Une liste non exhaustive ou plutôt un panel de causes défendues, caractéristique des mouvements citoyens jeunes qui se définissent comme inclusifs et soutiennent une convergence de luttes, à l’instar de la charte de Youth for climate : « nous soutenons, adoptons les valeurs, et tâchons d’être allié·es des luttes féministes, antiracistes, décoloniales, antivalidistes, antixénophobes, LGBTQIA+, et contre toutes les autres formes de discrimination.»

Et pour porter leur(s) lutte(s) de manière encore plus efficace dans la société civile, certains, comme Youth for climate, s'attachent à créer une synergie avec d'autres mouvements de jeunes en impulsant la création d'un réseau unique. En effet, commente Laurent Lardeux, « certains mouvements, conscients du côté relativement homogène d'un point de vue social et de l'âge de leurs sympathisants, désireux de diversifier les profils et les territoires, se mettent en réseau avec d'autres mouvements. Ainsi cela permet d'élargir leur public et de faire converger des luttes, de ne pas râter d'autres urgences comme celles des violences policiaires dans les quartiers populaires par exemple. » Et, loin de créer de la confusion, « cela crée de la mise en cohérence entre différentes jeunesses qui souhaient se faire entendre sur différents enjeux. Quand on élargit la cause, on élargit le public et donc on a plus de légitimité à parler au nom de cette génération. »

Esprit d‘ouverture

En outre, abondent dans leur rapport le sociologue Jacques Ion et l‘historien François Maguin, des techniques de communication interne et externe particulièrement bien rôdées, « point fort de toutes ces associations de jeunes [...] permettent de rapidement se connaître, de favoriser des coopérations horizontales. Ainsi, sur un territoire local, peut se mettre en place un conglomérat d’associations aux projets différents mais proches, qui va permettre un travail commun ». Et d'ajouter : « cet esprit d’ouverture contrôlée peut également se traduire par la constitution de collectifs, de regroupements éphémères qui échangent des informations, mutualisent des moyens ou collaborent sur un projet précis ». C'est ainsi que Anv-COP21 a fusionné avec Alternatiba, pour travailler ensemble à la construction, disent-ils, « d'un mouvement climat de masse ». L'idée ? « Élaborer notre stratégie sur les deux jambes ». Concrètement, Alternatiba est "la jambe" de la promotion des alternatives concrètes pour lutter contre le dérèglement climatique, Anv-COP21 celle de la résistance (comprendre désobéissance civile) aux « projets et politiques climaticides ».

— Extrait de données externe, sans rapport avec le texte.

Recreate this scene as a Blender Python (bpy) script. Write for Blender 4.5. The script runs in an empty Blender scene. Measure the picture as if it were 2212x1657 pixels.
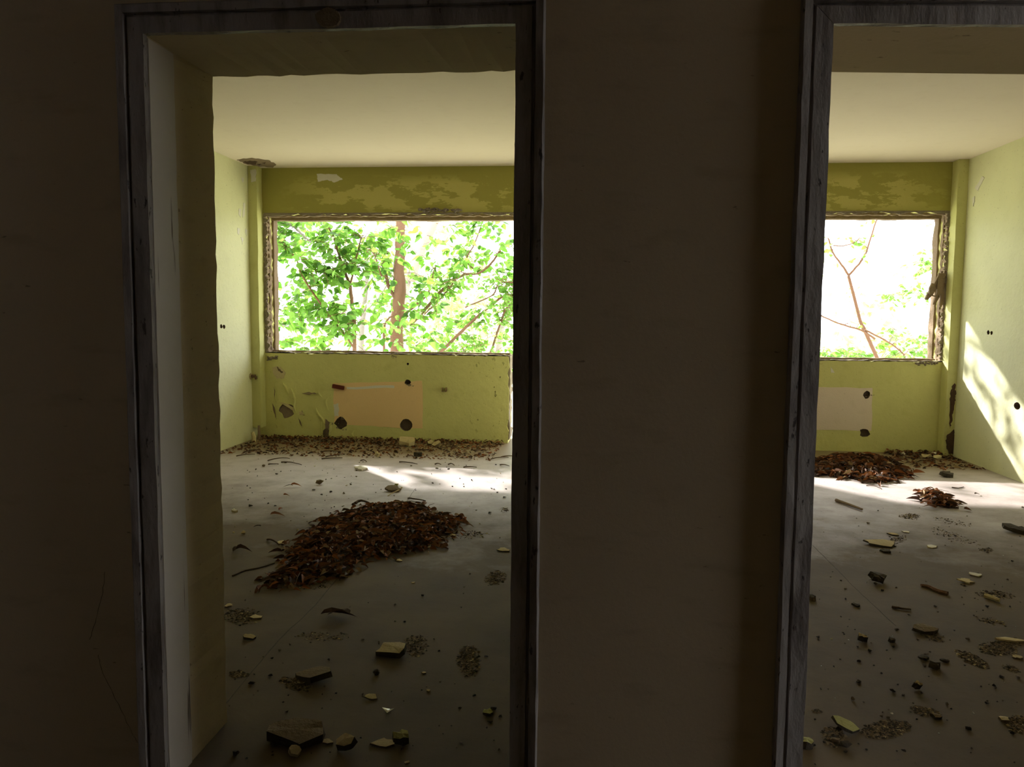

Difficile, face à ces mouvements aux multiples visages, à cette absence d'homogénéité aussi de la jeunesse, de conclure sur la description d'une organisation type de son engagement. D'autant plus si celui-ci tend à être celui de l'instant, ainsi que concluent dans leur étude-(3) les sociologues Zoé Vandenberg et Boris Teruel : « Là où le commun ne se définit plus vraiment, où l’horizon ne dessine plus que des incertitudes et où le passé immédiat se trouble, la mobilisation devient une mobilisation de l’instant, une éruption, un exutoire, une manière de réagir dans le présent et de construire un bout de sens, un instantané de cohésion ». Un sursaut plein de vitalité.

Notes de bas de page :

  1. L'engagement des jeunes aujourd'hui, Hommes & Libertés N° 160, Décembre 2012

  2. En gage de jeunesses : Pratiques d’engagement des jeunes en dehors des cadres institués Juin 2020 - BT Conseil Sociologie étude réaliée par Zoé Vandenberg et Boris Teruel.